Les attentes identifiées esquissent des perspectives d’actions (p. 7) au service de la protection du Patrimoine face aux risques majeurs et selon un objectif de résilience globale et systémique souligné dans la dernière version du Plan National d’Adaptation au Changement Climatique (PNACC 3).
Le sondage « Patrimoine culturel et risques majeurs » adressés aux propriétaires-gestionnaires privés :
Le second sondage est le fruit d’une adaptation guidée par l’expertise d’associations d’usagers privés, plus précisément ici la Demeure Historique qui fédère plus de 3000 propriétaires-gestionnaires privés de Monuments Historiques en France. Sa diffusion dès juillet et jusqu’à fin septembre 2024 a permis de recueillir plus de 110 réponses. L’analyse des données recueillies est prévue pour fin d’année en cours.
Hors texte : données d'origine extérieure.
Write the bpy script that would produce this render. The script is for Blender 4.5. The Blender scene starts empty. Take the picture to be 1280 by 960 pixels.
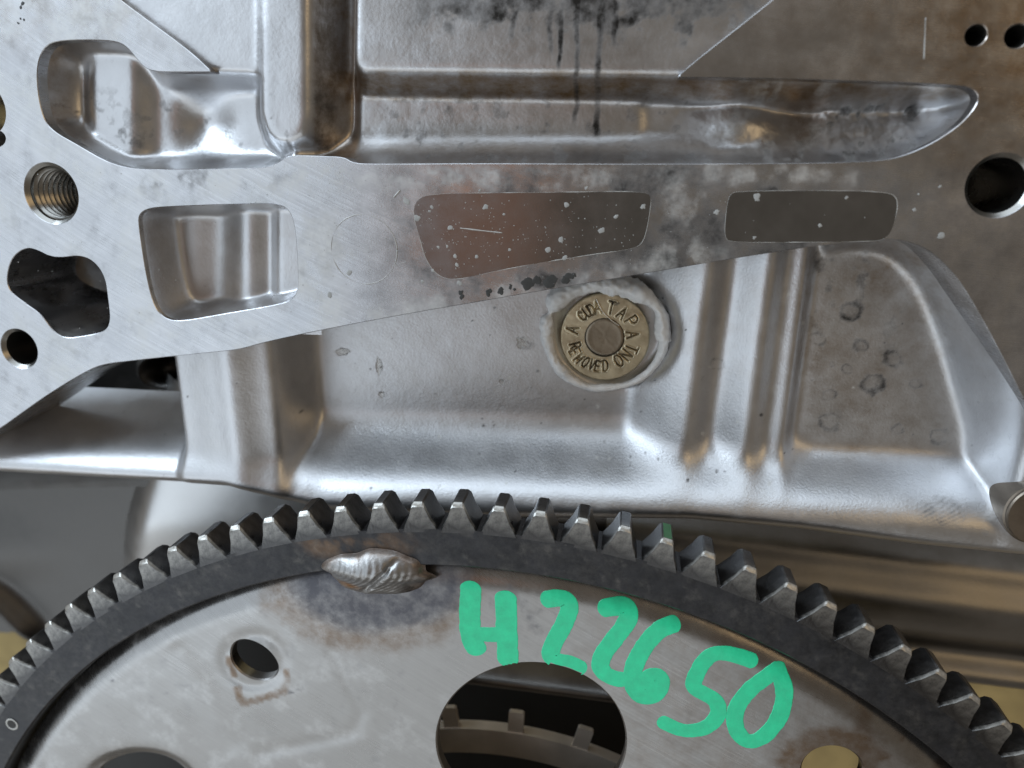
import bpy, bmesh, math, random
import numpy as np
from mathutils import Matrix, Vector, geometry

# ------------------------------------------------------------------ camera
F_PX, CX, CY = 900.0, 640.0, 480.0          # focal length in photo pixels (1280 x 960)
VPX, VPY = 785.0, 225.0                     # where the block face's normal vanishes
CAMD = 175.0                                # mm from the machined face to the lens
S = 0.001
sc = bpy.context.scene
_n = np.array([VPX - CX, VPY - CY, F_PX]); _n /= np.linalg.norm(_n)
_u = np.array([1.0, 0, 0]) - _n[0] * _n; _u /= np.linalg.norm(_u)
_v = np.cross(_u, _n)

def P(px, py, w=0.0):
    """photo pixel -> (u, v) in mm on the plane at height w (mm, towards the camera)"""
    px = np.asarray(px, float); py = np.asarray(py, float)
    dx, dy = px - CX, py - CY
    dn = dx * _n[0] + dy * _n[1] + F_PX * _n[2]
    t = (CAMD - w) / dn
    return (t * (dx * _u[0] + dy * _u[1] + F_PX * _u[2]),
            t * (dx * _v[0] + dy * _v[1] + F_PX * _v[2]))

def px_of(u, v, w=0.0):
    d = CAMD - w
    c = [u * _u[i] + v * _v[i] + d * _n[i] for i in range(3)]
    return CX + F_PX * c[0] / c[2], CY + F_PX * c[1] / c[2]

cam_d = bpy.data.cameras.new('Camera')
cam = bpy.data.objects.new('Camera', cam_d)
sc.collection.objects.link(cam)
M3 = Matrix(((_u[0], -_u[1], -_u[2]), (_n[0], -_n[1], -_n[2]), (_v[0], -_v[1], -_v[2])))
cam.matrix_world = Matrix.Translation((0, -CAMD * S, 0)) @ M3.to_4x4()
cam_d.sensor_width = 36.0
cam_d.lens = 36.0 * F_PX / 1280.0
cam_d.clip_start, cam_d.clip_end = 0.005, 20.0
cam_d.dof.use_dof = True
cam_d.dof.focus_distance = 0.182
cam_d.dof.aperture_fstop = 9.0
sc.camera = cam

# ------------------------------------------------------------------ light
world = bpy.data.worlds.new('World'); sc.world = world; world.use_nodes = True
bg = world.node_tree.nodes['Background']
bg.inputs[0].default_value = (0.186, 0.162, 0.133, 1); bg.inputs[1].default_value = 0.80

def area(name, loc, target, sx, sy, power, col):
    l = bpy.data.lights.new(name, 'AREA'); l.shape = 'RECTANGLE'; l.size = sx; l.size_y = sy
    l.energy = power; l.color = col
    o = bpy.data.objects.new(name, l); sc.collection.objects.link(o)
    d = Vector(target) - Vector(loc)
    o.matrix_world = Matrix.Translation(loc) @ d.to_track_quat('-Z', 'Y').to_matrix().to_4x4()
    return o
def lamp(name, loc, target, sx, sy, radiance, col): return area(name, loc, target, sx, sy, radiance * math.pi * sx * sy, col)
lamp('open_door_light', (-0.92, -0.98, -0.12), (-0.03, 0, -0.03), 1.05, 1.6, 1.0, (0.74, 0.87, 1.0))
lamp('sky_opening_light', (-0.72, -0.30, 0.55), (0, 0, 0), 0.60, 0.45, 6.5, (0.72, 0.86, 1.0))
lamp('floor_bounce_light', (-0.30, -0.60, -0.68), (-0.02, 0, -0.06), 1.2, 0.62, 0.74, (0.86, 0.94, 1.0))
lamp('roof_light', (-0.10, -0.30, 0.88), (0, 0, 0), 1.0, 0.55, 1.9, (0.74, 0.87, 1.0))
lamp('warm_wall_light', (0.75, -0.75, 0.42), (0, 0, 0), 0.55, 0.55, 0.9, (1.0, 0.70, 0.36))
lamp('hand_reflection_light', (-0.150, -0.55, -0.030), (-0.03, 0, 0), 0.13, 0.16, 0.24, (1.0, 0.40, 0.22))  # added lamp; its mirror image stands for a hand's orange reflection
vs = sc.view_settings
vs.view_transform = 'Standard'; vs.look = 'None'; vs.exposure = 0.30; vs.gamma = 1.0; vs.use_curve_mapping = False

# ------------------------------------------------------------------ helpers
rng = np.random.RandomState(7); random.seed(7)
def ss(a, b, x):
    t = np.clip((x - a) / (b - a), 0, 1); return t * t * (3 - 2 * t)
def smin(a, b, k):
    h = np.clip(0.5 + 0.5 * (b - a) / k, 0, 1); return b * (1 - h) + a * h - k * h * (1 - h)
def smax(a, b, k): return -smin(-a, -b, k)
_lat = np.random.RandomState(3).rand(256, 256)
def noise(u, v, s, seed=0):
    x = np.asarray(u) / s + seed * 17.31; y = np.asarray(v) / s + seed * 9.77
    xi = np.floor(x).astype(int); yi = np.floor(y).astype(int)
    fx = x - xi; fy = y - yi; fx = fx * fx * (3 - 2 * fx); fy = fy * fy * (3 - 2 * fy)
    a = _lat[xi % 256, yi % 256]; b = _lat[(xi + 1) % 256, yi % 256]
    c = _lat[xi % 256, (yi + 1) % 256]; d = _lat[(xi + 1) % 256, (yi + 1) % 256]
    return (a * (1 - fx) + b * fx) * (1 - fy) + (c * (1 - fx) + d * fx) * fy
def fbm(u, v, s, seed=0, o=4):
    t = 0; a = 0.5; n = 0
    for i in range(o):
        t = t + a * noise(u, v, s, seed + i); n += a; a *= 0.55; s *= 0.47
    return t / n
def sdf(x, y, poly):
    """signed distance to polygon, negative inside"""
    p = np.asarray(poly, float); d = np.full(np.shape(x), 1e9); ins = np.zeros(np.shape(x), bool)
    for i in range(len(p)):
        a = p[i]; b = p[(i + 1) % len(p)]; e = b - a
        wx = x - a[0]; wy = y - a[1]
        t = np.clip((wx * e[0] + wy * e[1]) / max(e @ e, 1e-12), 0, 1)
        d = np.minimum(d, (wx - t * e[0]) ** 2 + (wy - t * e[1]) ** 2)
        c = ((a[1] > y) != (b[1] > y))
        if abs(e[1]) > 1e-12: ins ^= c & (x < a[0] + (y - a[1]) / e[1] * e[0])
    return np.where(ins, -1, 1) * np.sqrt(d)
def segdist(x, y, pts):
    d = np.full(np.shape(x), 1e9)
    for a, b in zip(pts[:-1], pts[1:]):
        ex, ey = b[0] - a[0], b[1] - a[1]; L = max(ex * ex + ey * ey, 1e-12)
        t = np.clip(((x - a[0]) * ex + (y - a[1]) * ey) / L, 0, 1)
        d = np.minimum(d, np.hypot(x - a[0] - t * ex, y - a[1] - t * ey))
    return d
def blob(x, y, cx, cy, rx, ry, soft=1.0):
    return np.clip(1 - (np.hypot((x - cx) / rx, (y - cy) / ry) - (1 - soft)) / soft, 0, 1)
def chaikin(p, n=3, closed=True):
    p = np.asarray(p, float)
    for _ in range(n):
        if closed:
            q = np.roll(p, -1, 0); p = np.stack([.75 * p + .25 * q, .25 * p + .75 * q], 1).reshape(-1, 2)
        else:
            m = np.stack([.75 * p[:-1] + .25 * p[1:], .25 * p[:-1] + .75 * p[1:]], 1).reshape(-1, 2)
            p = np.vstack([p[:1], m, p[-1:]])
    return p
def resample(p, step, closed=True):
    p = np.asarray(p, float)
    if closed: p = np.vstack([p, p[:1]])
    d = np.r_[0, np.cumsum(np.hypot(*np.diff(p, axis=0).T))]
    n = max(int(d[-1] / step), 8)
    t = np.linspace(0, d[-1], n, endpoint=not closed)
    return np.c_[np.interp(t, d, p[:, 0]), np.interp(t, d, p[:, 1])]
def ppoly(pts, w=0.0, n=3):
    p = np.asarray(pts, float); u, v = P(p[:, 0], p[:, 1], w); return chaikin(np.c_[u, v], n)
def bbox(x0, y0, x1, y1, w):
    u, v = P(np.array([x0, x1, x0, x1]), np.array([y0, y0, y1, y1]), w); return u.min(), u.max(), v.min(), v.max()
def circ(c, r, n=64, ry=None):
    a = np.linspace(0, 2 * math.pi, n, endpoint=False); return np.c_[c[0] + r * np.cos(a), c[1] + (ry or r) * np.sin(a)]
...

L’état de l’art sur la problématique nationale « Patrimoine Culturel et Risques Majeurs » produit par l’AFPCNT avec la contribution du BbF :
Une bibliographie assortie d’une note de synthèse et d’un premier lot de fiches illustrant la patrimoine résilient face aux risques majeurs (bonnes pratiques et relèvement notamment) sont en cours de finalisation. Ces livrables ont été réalisés avec le cabinet d’études ASK (Stéphanie Likes et Mylène Florentin).